Saturday, August 8th, 2009
In 2001 the Vision 3D engine featured large outdoor environments supported by smooth and dynamically deformable terrain. The initial version of this engine was PC only,
but almost eight years later I decided to update the engine to run on mobile devices. At the start of this process I quickly realized that the terrain system
was both a storage and performance hog, and a number of features would need to be dropped.
The most significant cost to contend with was the file size of terrain maps and textures. These files were massive, as they supported very large open worlds with
a high degree of detail. Optimizing this content for mobile meant sacrificing a number of features in order to significantly reduce the size of each terrain vertex.
The following table details the initial costs for each vertex:
| Attribute | Cost |
| Position | 12 bytes (3 floats) |
| Texture coordinates | 12 bytes (2 floats for UV, 1 for blend weight) |
| Normal vector | 12 bytes (3 floats) |
| Bi-tangent vector | 12 bytes (3 floats) |
| Vertex index | 2 bytes (1 ushort) |
In total, it would cost 50 bytes to store a single terrain vertex. On PC the goal was to reduce load time computation, so the normals, bi-tangents,
and indices were baked into the file rather than computed at runtime.
To make matters worse, terrain maps also consisted of up to 8 detail levels that helped improve rendering performance but increased file size by about
30%. As a result, Vision worlds on the PC were typically between 80 and 120 MB after zip compression, and would need to be reduced by more than an order
of magnitude to be viable for mobile.
Dropping Features
The first step was to remove support for bump mapping. This feature was simply too costly in terms of rendering performance for mobile hardware at the time,
and it was costing us 12 bytes per vertex.
Next I decided to remove the UV texture coordinates and derive them at runtime based on vertex position. The third texture coordinate, that defined the texture
layer blending weight, would be replaced by a simple computation based on the vertex normal. This reduced control for the artists, but everyone on the team was
comfortable with the tradeoff.
At this point the vertex storage cost was reduced from 50 bytes to 26 bytes, but this still pushed us far past our total asset budget of 10 MB.
Cutting to the Bone
Getting a bit more serious, the next step was to move vertex indices and normals out of the file and calculate them at load time. After profiling the engine I found
that this would shave an additional 14 bytes off the vertex cost with only a negligible increase in level load times.
I also implemented a new level of detail system that would be fast enough to run at load time, without having to store any additional detail layers in the file. This
new system divided the terrain into tiles and constructed geometry levels only for inner vertices. This ensured that neighboring tiles that were rendered at different
levels of detail would always stitch together seamlessly. The simplicity of this system, with its incredibly basic interpolation scheme, enabled us to optimize it heavily
in code. Overall this system increased our rendering costs by around 3-5% (which we could spare), but decreased our file sizes by an additional 30%.
Vertex Positions
At this point we had reduced our per-vertex cost to 12 bytes for position, and completely removed any storage costs for geometric levels of detail.
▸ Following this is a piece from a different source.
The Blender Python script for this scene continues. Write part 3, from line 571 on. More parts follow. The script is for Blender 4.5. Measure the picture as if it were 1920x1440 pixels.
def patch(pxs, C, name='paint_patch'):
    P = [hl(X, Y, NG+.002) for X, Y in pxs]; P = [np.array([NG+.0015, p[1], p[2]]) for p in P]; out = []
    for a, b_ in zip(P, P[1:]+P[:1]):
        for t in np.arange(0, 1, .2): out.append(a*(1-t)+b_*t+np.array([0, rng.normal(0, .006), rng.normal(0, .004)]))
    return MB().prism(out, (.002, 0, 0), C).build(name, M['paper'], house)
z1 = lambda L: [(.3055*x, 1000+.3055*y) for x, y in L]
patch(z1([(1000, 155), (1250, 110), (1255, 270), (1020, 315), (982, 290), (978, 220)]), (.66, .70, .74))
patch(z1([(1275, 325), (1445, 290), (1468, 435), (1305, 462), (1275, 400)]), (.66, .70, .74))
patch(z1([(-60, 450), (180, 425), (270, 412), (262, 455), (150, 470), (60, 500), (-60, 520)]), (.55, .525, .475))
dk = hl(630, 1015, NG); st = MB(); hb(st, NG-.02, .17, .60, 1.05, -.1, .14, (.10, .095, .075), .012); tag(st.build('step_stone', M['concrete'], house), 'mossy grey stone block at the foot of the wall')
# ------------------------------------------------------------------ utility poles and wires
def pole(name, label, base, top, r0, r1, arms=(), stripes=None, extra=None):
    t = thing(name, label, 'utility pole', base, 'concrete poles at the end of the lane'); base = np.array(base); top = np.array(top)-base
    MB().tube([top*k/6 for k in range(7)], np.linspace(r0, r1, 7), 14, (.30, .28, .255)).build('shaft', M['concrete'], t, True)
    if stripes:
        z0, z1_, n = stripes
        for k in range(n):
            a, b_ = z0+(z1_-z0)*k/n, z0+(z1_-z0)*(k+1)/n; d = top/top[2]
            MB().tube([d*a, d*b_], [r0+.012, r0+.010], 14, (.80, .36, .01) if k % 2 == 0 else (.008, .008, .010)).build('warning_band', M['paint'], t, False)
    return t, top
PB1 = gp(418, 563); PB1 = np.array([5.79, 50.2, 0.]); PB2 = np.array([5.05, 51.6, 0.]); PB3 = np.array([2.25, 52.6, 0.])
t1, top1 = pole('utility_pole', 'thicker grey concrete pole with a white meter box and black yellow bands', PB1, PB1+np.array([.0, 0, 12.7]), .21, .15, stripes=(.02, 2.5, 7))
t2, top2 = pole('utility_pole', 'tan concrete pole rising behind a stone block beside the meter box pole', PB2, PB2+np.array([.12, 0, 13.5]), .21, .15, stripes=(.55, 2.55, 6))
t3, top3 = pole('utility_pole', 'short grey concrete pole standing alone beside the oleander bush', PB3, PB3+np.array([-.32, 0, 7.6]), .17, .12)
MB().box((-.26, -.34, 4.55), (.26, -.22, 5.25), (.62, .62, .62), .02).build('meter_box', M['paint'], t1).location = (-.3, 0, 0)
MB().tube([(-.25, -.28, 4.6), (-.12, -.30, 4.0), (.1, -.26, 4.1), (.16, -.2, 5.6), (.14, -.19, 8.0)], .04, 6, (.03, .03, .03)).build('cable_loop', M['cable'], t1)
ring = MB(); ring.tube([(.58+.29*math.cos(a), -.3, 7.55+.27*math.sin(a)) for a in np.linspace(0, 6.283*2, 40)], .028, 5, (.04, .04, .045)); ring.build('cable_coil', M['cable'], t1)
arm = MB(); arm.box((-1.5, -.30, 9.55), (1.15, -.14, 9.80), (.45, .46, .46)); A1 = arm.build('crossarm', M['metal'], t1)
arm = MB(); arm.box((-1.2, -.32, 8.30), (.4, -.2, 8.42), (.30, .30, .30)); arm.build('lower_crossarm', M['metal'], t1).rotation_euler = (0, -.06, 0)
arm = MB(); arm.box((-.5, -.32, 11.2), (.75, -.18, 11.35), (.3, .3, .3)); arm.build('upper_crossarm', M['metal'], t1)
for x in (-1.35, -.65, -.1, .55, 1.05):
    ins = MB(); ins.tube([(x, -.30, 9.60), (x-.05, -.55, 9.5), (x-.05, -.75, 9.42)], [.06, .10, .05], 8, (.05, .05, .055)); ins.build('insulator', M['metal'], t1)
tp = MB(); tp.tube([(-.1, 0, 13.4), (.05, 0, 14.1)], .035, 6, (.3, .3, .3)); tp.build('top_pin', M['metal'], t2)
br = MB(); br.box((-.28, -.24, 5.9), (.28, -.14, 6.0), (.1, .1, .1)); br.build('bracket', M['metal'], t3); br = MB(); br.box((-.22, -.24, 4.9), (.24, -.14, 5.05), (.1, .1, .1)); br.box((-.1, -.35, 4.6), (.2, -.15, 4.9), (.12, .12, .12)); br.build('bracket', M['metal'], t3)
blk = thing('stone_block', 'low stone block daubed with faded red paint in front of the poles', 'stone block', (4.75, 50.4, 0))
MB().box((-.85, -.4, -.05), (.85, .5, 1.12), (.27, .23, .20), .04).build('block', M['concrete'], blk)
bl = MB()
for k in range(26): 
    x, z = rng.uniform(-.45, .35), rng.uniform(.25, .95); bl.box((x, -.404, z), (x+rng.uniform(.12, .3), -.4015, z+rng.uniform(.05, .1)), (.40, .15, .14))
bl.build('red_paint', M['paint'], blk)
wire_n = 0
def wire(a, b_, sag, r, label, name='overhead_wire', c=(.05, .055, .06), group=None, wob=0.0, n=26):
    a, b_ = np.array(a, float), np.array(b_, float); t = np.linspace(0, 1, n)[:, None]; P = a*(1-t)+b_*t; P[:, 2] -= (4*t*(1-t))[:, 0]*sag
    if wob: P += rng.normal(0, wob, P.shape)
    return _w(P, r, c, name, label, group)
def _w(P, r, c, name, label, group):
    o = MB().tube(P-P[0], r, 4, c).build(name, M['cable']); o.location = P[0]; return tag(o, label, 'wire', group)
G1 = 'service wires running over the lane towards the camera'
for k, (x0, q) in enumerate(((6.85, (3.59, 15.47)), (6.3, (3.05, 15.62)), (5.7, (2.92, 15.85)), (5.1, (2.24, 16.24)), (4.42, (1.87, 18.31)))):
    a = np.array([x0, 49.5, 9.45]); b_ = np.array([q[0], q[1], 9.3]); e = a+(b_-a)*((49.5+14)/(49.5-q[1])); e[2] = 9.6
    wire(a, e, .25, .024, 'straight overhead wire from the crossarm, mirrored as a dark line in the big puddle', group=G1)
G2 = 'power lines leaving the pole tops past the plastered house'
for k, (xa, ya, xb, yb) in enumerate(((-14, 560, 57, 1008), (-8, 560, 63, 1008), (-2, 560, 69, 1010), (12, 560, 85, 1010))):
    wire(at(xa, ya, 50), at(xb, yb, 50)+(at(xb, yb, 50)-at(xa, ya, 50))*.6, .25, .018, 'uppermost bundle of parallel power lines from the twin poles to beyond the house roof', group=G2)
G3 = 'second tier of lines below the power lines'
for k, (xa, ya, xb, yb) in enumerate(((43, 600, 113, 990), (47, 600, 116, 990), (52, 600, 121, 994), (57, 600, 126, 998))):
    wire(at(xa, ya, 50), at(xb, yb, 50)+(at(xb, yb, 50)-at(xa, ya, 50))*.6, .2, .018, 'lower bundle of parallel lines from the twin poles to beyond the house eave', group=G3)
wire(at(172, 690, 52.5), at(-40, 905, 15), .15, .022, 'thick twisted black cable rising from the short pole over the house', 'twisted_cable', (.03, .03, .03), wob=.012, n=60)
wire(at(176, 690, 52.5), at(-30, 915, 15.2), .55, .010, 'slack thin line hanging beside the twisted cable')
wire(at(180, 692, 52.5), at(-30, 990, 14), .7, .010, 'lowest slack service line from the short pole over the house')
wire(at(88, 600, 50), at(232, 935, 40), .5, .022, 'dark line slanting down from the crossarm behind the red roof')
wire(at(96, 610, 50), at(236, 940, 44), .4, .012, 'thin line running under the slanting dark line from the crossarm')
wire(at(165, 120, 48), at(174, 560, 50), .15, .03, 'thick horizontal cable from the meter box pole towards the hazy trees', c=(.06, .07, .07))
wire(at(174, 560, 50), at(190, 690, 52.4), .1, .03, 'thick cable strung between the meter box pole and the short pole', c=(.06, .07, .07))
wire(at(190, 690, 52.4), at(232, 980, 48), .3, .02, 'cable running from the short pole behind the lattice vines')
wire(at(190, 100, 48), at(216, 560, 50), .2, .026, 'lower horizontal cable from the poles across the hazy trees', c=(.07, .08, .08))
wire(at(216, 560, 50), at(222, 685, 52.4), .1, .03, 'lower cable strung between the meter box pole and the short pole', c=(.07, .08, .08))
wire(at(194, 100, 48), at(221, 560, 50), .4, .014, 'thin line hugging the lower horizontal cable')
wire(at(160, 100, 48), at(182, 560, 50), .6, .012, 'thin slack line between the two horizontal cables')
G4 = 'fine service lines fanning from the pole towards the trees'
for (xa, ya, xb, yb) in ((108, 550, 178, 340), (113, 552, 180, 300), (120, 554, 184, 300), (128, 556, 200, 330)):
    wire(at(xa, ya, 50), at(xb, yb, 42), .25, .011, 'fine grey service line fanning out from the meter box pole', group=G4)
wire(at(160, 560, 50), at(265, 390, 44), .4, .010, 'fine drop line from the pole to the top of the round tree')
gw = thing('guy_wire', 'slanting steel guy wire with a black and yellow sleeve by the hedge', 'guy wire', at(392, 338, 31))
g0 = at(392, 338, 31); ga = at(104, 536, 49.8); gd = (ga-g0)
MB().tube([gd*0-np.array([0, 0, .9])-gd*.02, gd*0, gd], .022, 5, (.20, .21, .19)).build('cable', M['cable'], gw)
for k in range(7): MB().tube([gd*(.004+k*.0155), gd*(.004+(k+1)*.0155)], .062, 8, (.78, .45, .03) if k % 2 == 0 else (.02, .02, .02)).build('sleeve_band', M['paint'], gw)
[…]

Unfortunately we were
still above budget, but were getting close to making ends meet. For the next refactoring pass I updated the terrain file header to include the total area of the terrain.
This, combined with the vertex count and an assumption of even spatial distribution, allowed us to remove the X and Z values from the position vector. At load time these values
were populated simply based on the order of the vertices in the file. This step would have been significantly trickier had we continued to store detail levels in the file,
as they would often contain non-uniformly distributed vertices. However, as we now computed the detail levels at runtime, we were free to decimate the vertex position.
By storing only a height value for position, we had now reached a cost of 4 bytes per vertex. This brought us within striking distance of our budget, but we were still slightly
over. The final step was to reduce our height coordinate from a 4 byte float32, to a 2 byte float16. This format was advantageous because of its reduced size and also for its
native support on most modern GPUs (and hopefully soon mobile GPUs as well).
Conclusion
Altogether, these changes reduced our vertex cost from 50 bytes down to 2 bytes, and brought our total asset cost for our game to a budget-reasonable 9.9 MB. These changes were mostly the result of catching low hanging fruit – inefficiencies in the terrain file format that were affordable on PC but not on mobile. On first glance the original design enabled greater control for artists and improved rendering performance, but upon deeper inspection we discovered that this flexibility simply wasn't worth the extreme cost in file storage.